| 12 noon Sat 11 July | Syme Centre +online | Dr Studebaker online from the USA | with Q & A | Bookings | Free event |

For our 2026 Timewell Memorial Lecture, we are pleased to have Dr Benjamin Studebaker live from the USA. Dr Studebaker will speak to a tradition of Platonic scholarship that takes seriously Plato’s Republic as a model for good governance.
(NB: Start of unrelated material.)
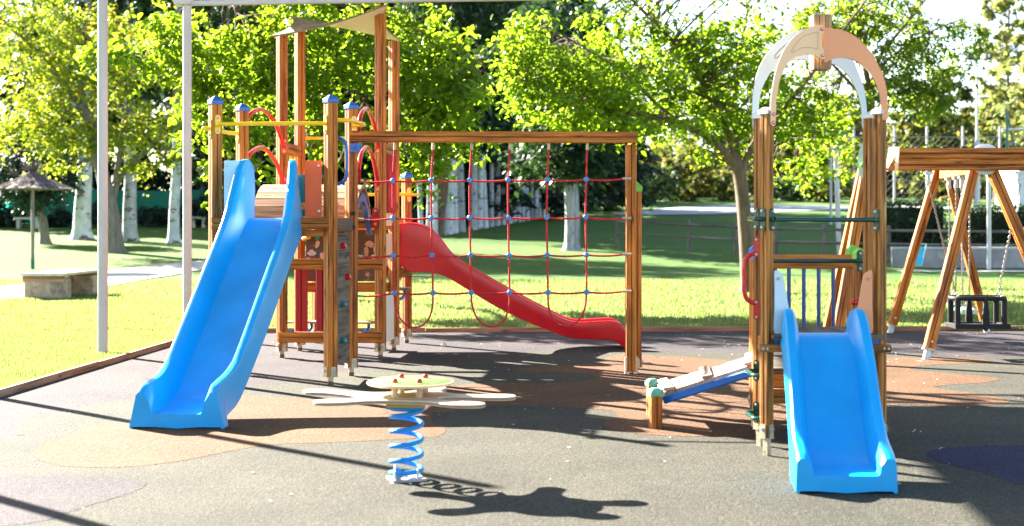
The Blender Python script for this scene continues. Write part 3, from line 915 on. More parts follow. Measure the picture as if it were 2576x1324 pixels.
for k in range(3):
    p = B_FR.lerp(B_BR, (k + 1) / 4.0)
    MB().post(p.x, p.y, 1.43, 2.01, .10, R(5), wood_profile(.09, .10)).build("red_board", REDWOOD, CF)
for k in range(3):
    p = B_FL.lerp(B_BL, (k + 1) / 4.0)
    MB().box((p.x, p.y, 1.72), (.02, .10, .58)).build("yellow_board", YEL, CF)
# right side of the roofed tower: cream panels
sd = (B_BR - B_FR).normalized(); sm_ = (B_FR + B_BR) / 2; sw = (B_BR - B_FR).length - .10
mb = MB(); mb.slab([(-sw/2, 1.30), (sw/2, 1.30), (sw/2, 1.43), (-sw/2, 1.43)], sm_, sd, (0, 0, 1), .02); mb.build("cream_board", CREAM, CF)
zz = [(-sw/2, 1.22), (sw/2, 1.22)]; nz = 9
for k in range(nz + 1):
    u = sw/2 - sw * k / nz
    zz.append((u, 1.02 - .06 * (k % 2) - .03 * (k % 3)))
mb = MB(); mb.slab(zz, sm_, sd, (0, 0, 1), .02); mb.build("cream_board", CREAM, CF)
mb = MB(); mb.slab([(-sw/2, .13), (sw/2, .13), (sw/2, .62), (-sw/2, .60)], sm_, sd, (0, 0, 1), .02); mb.build("cream_board", plain("cream_white_board", (.74, .66, .56), .5, .06), CF)
# counter, benches and their blue tube brackets
def shelf(x0, x1, y, d, depth, zoff=0, n=2, mat=PLANK, drop=.10):
    a = P(x0, y, d); b_ = P(x1, y, d)
    mb = MB(); mb.box(((a.x + b_.x) / 2, d, a.z), (b_.x - a.x, depth, .02)); o = mb.build("seat_board", mat, CF)
    for k in range(n):
        xx = a.x + (b_.x - a.x) * (k + .5) / n
        t_ = MB(); t_.tube(catmull([(xx, d + depth * .4, a.z - .012), (xx, d + depth * .38, a.z - drop * .6), (xx - .02, d + depth * .1, a.z - drop), (xx - .09, d - .1, a.z - drop * 1.1)], 5), .017, 10)
        t_.build("bracket", BLUEP, o)
shelf(968, 1031, 727, 15.2, .34, mat=plain("brown_shelf", (.20, .13, .09), .6, .2, 6))
shelf(722, 800, 810, 15.0, .22)
shelf(893, 957, 811, 15.0, .22, n=1)
# lower platform with the red slide
two(C_L, C_R, .80, .11, .045, Vector((0, -.068, 0)), in0=-.03, in1=-.03)
two(C_L, C_R, 1.30, .11, .045, in0=.05, in1=.05, screws=False)
two(B_BR, C_R, .81, .11, .045, Vector((.07, 0, 0)), in0=.03, in1=.0)
two(B_BR, C_R, 1.2, .10, .045, in0=.05, in1=.05, screws=False)
two(B_BL, C_L, 1.2, .10, .045, in0=.05, in1=.05, screws=False)
dc = MB()
for k in range(8):
    yy = 14.85 + .10 * k
    dc.beam((-2.1, yy, .885), (-1.2, yy, .885), .03, .094, 1)
dc.build("deck", PLANK, CF)
hand_bar(C_L, -NL, C_R, NR, 1.635, (.0, -.06, 0), r=.017)
eb = MB(); ec = Vector((C_R.x, C_R.y, 1.635)); eb.tube(catmull([ec + Vector((-.3, -.09, 0)), ec + Vector((-.02, -.12, 0)), ec + Vector((.10, -.08, 0)), ec + Vector((.13, .0, 0)), ec + Vector((.10, .06, 0)), ec + Vector((.04, .05, 0))], 5), .017, 10); eb.build("hand_bar", YEL, CF)
# red slide, seen side on
def rs(x, yr, yb, d=15.2): return P(x, yr, d), P(x, yb, d)
rst = []
for (x, yr, yb) in ((1000, 562, 681), (1030, 560, 682), (1058, 563, 683), (1085, 577, 684), (1110, 604, 689), (1135, 636, 700), (1165, 660, 718), (1210, 686, 746), (1270, 720, 780), (1330, 753, 808), (1380, 779, 828), (1415, 797, 841), (1450, 806, 848), (1500, 804, 850), (1538, 803, 853), (1560, 811, 866), (1570, 826, 876), (1574, 842, 878.4)):
    r_, b_ = rs(x, yr, yb)
    zb_ = b_.z; top = r_.z
    hgt = min(.20, (top - zb_) * .62)
    zbed = top - hgt
    rst.append((r_.x, 15.2, zbed, .17, hgt, .25, zb_, .235, zb_ + .02))
slide("slide", rst, RED, CF, (0, -1, 0), 3)

# roof: twisted sheet with hollow edges
tips = {}
TL = P(680, 92, 13.80); TB = P(727, 40, 15.05); TF = P(976, 11, 13.72); TR = P(1011, 104, 15.0)
rows_t = []; nU = 18
for i in range(nU + 1):
    v = i / nU; row = []
    for j in range(nU + 1):
        u = j / nU
        p = (TL.lerp(TF, u)).lerp(TB.lerp(TR, u), v)
        c_ = (TL + TF + TB + TR) / 4
        # edges drawn in between the tips
        ev = (4 * u * (1 - u)) * abs(2 * v - 1) ** 3; eu = (4 * v * (1 - v)) * abs(2 * u - 1) ** 3
        q = Vector((p.x + (c_.x - p.x) * .20 * eu, p.y + (c_.y - p.y) * .08 * ev, p.z - .03 * ev * (1 - v)))
        row.append(q)
    rows_t.append(row)
rm = MB(); rm.m = 0; rm.grid([[p + Vector((0, 0, .008)) for p in r_] for r_ in rows_t])
rm.m = 1; rm.grid([[p - Vector((0, 0, .008)) for p in r_] for r_ in reversed(rows_t)])
rm.m = 2
ring = rows_t[0] + [r_[-1] for r_ in rows_t[1:]] + rows_t[-1][-2::-1] + [r_[0] for r_ in rows_t[-2:0:-1]]
b0 = len(rm.v)
for p in ring: rm.v += [tuple(p + Vector((0, 0, .008))), tuple(p - Vector((0, 0, .008)))]
for i in range(len(ring)):
    j = (i + 1) % len(ring)
    rm.face((b0 + 2 * i, b0 + 2 * i + 1, b0 + 2 * j + 1, b0 + 2 * j), [(0, 0)] * 4)
roof = rm.build("roof", [ROOFT, ROOFU, EDGEW], CF)
rb = MB()
for t_ in (TL.lerp(TR, .12), TF.lerp(TB, .06)): rb.bolt(t_ + Vector((0, 0, .012)), (0, 0, 1), .016, .01)
rb.build("bolt", REDK, roof)

# rope net frame and ropes
ND = 12.50
pA = P(880, 347.5, 12.40); pB = P(1601, 343, 12.52)
two(Vector((pA.x, 12.40, 0)), Vector((pB.x, 12.52, 0)), (pA.z + pB.z) / 2, .098, .09, screws=False)
NE = G(1587, 940)
ne = MB().post(NE.x, NE.y, .02, 2.03, .105, R(2), wood_profile(.105, .09, 1, 1)).build("post", WOOD, CF)
ns = MB()
for i in range(4):
    an = R(2) + i * R(90); nrm = Vector((math.cos(an), math.sin(an), 0)); ux = Vector((0, 0, 1)).cross(nrm); hw = (.0525 if i % 2 == 0 else .045)
    for s_ in (-1, 1):
        ns.slab([(s_ * .016, 0), (s_ * .047, 0), (s_ * .047, .15), (s_ * .016, .15)] if s_ > 0 else [(-.047, 0), (-.016, 0), (-.016, .15), (-.047, .15)], Vector((NE.x, NE.y, .0)) + nrm * (hw + .003), ux, (0, 0, 1), .006)
ns.build("post_shoe", [CREAM], ne)
NE2 = G(1601, 929)
add_post(CF, NE2.x, NE2.y, .03, 1.71, .085, R(4), capmat=LIME, hb=.05, hp=.04)
cbk = MB(); ca = P(881, 383, 12.36); cbk.slab([(0, 0), (.085, 0), (.085, .02), (.09, .045), (.105, .062), (.105, .075), (0, .075)], ca, (1, 0, 0), (0, 0, 1), .012); cbk.bolt(P(892, 372, 12.35), (0, -1, 0), .014, .014); cbk.build("corner_bracket", BLUEP, CF)
nb = MB()
for yy in (537, 571): nb.lathe([(.019, 0), (.019, .008), (.012, .012)], P(888, yy, 12.378), 12, NR)
nb.build("bolt_cap", BLACK, CF)
BLUEK = plain("blue_rope_connector", (0.03, 0.19, 0.50), 0.35, 0.1, 20)
def ropemat():
    m, nt, b = newmat("red_rope")
    uv = coords(nt, "UV")
    w = N(nt, "ShaderNodeTexWave", wave_type='BANDS', bands_direction='DIAGONAL')
    w.inputs["Scale"].default_value = 1.0; w.inputs["Distortion"].default_value = 0.6
    nt.links.new(mapping(nt, uv, (28, 60, 1)), w.inputs["Vector"])
    f = noise(nt, coords(nt), 60, 4, .7)
    c = ramp(nt, w.outputs["Fac"], [(0.2, (0.42, 0.005, 0.014)), (0.7, (0.74, 0.018, 0.032))]).outputs[0]
    k = ramp(nt, f, [(0.60, (0, 0, 0)), (0.68, (1, 1, 1))]).outputs[0]
    c = mixc(nt, k, c, (0.62, 0.42, 0.36))
    nt.links.new(c, b.inputs["Base Color"]); b.inputs["Roughness"].default_value = 0.8
    bump(nt, b, w.outputs["Fac"], 0.8, 0.004)
    return m
ROPE = ropemat()
cn = crop(960, 340, 1.789)
def np_(x, y, dy=0.0): 
    p = P(*cn(x, y), ND); p.y += dy; return p
rowx = [[259, 453, 646, 839, 1037, 1232], [260, 453, 646, 840, 1033, 1229], [262, 456, 650, 843, 1037, 1233], [267, 461, 653, 847, 1040, 1234]]
rowy = [[302, 300, 300, 298, 296, 295], [490, 489, 488, 488, 487, 485], [678, 677, 676, 677, 676, 675], [867, 866, 864, 864, 864, 862]]
topx = [270, 463, 657, 850, 1044, 1238]; lefty = [303, 496, 682, 882]; righty = [291, 490, 672, 858]
net = bpy.data.objects.new("rope_net", None); COL.objects.link(net); net.parent = CF; LOC[net] = LOC[CF]
RR_ = 0.0085
def sagged(pts, sag):
    out = []
    for i in range(len(pts) - 1):
        for k in range(6):
            t = k / 6; p = pts[i].lerp(pts[i + 1], t); p.z -= sag * 4 * t * (1 - t); out.append(p)
    out.append(pts[-1]); return out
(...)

Please join us at the Syme Centre in Carlton where the lecture will be delivered via zoom and followed by a Q & A with the speaker. If you can’t make it to the venue, then you can also attend online. |Details & Bookings|
Building the Beautiful City: The Possibility of Actualizing Plato’s Philosophy at the Level of Politics
In the Republic, Plato describes a “beautiful city” in which philosophers become kings and kings become philosophers. Many readers treat the beautiful city as an impractical fantasy. Often it is alleged that the beautiful city is a pedagogical device, introduced to caution Glaucon against the luxurious life. But what if the beautiful city is something we are actually supposed to attempt to build? Plato himself is said to have gone to Syracuse seeking to persuade a tyrant to take up philosophy. Neoplatonists even attempted to divinize the Roman Empire. How can we make sense of Plato’s political interventions? And how did the Neoplatonists understand their political activity to be meaningfully Platonic? In this talk, Benjamin Studebaker will explore the possibility of taking the beautiful city seriously as the basis for a practical politics. He’ll discuss historical attempts to actualize Plato’s politics, contemporary political readings, and the consequences of a more political interpretation for our understanding of the rest of Plato’s corpus.
Dr Benjamin Studebaker is a political theorist with a PhD in Politics and International Studies from the University of Cambridge. He’s the author of two monographs and numerous journal articles, including “Plato as a Theorist of Legitimacy,” which appeared in the International Journal of the Platonic Tradition.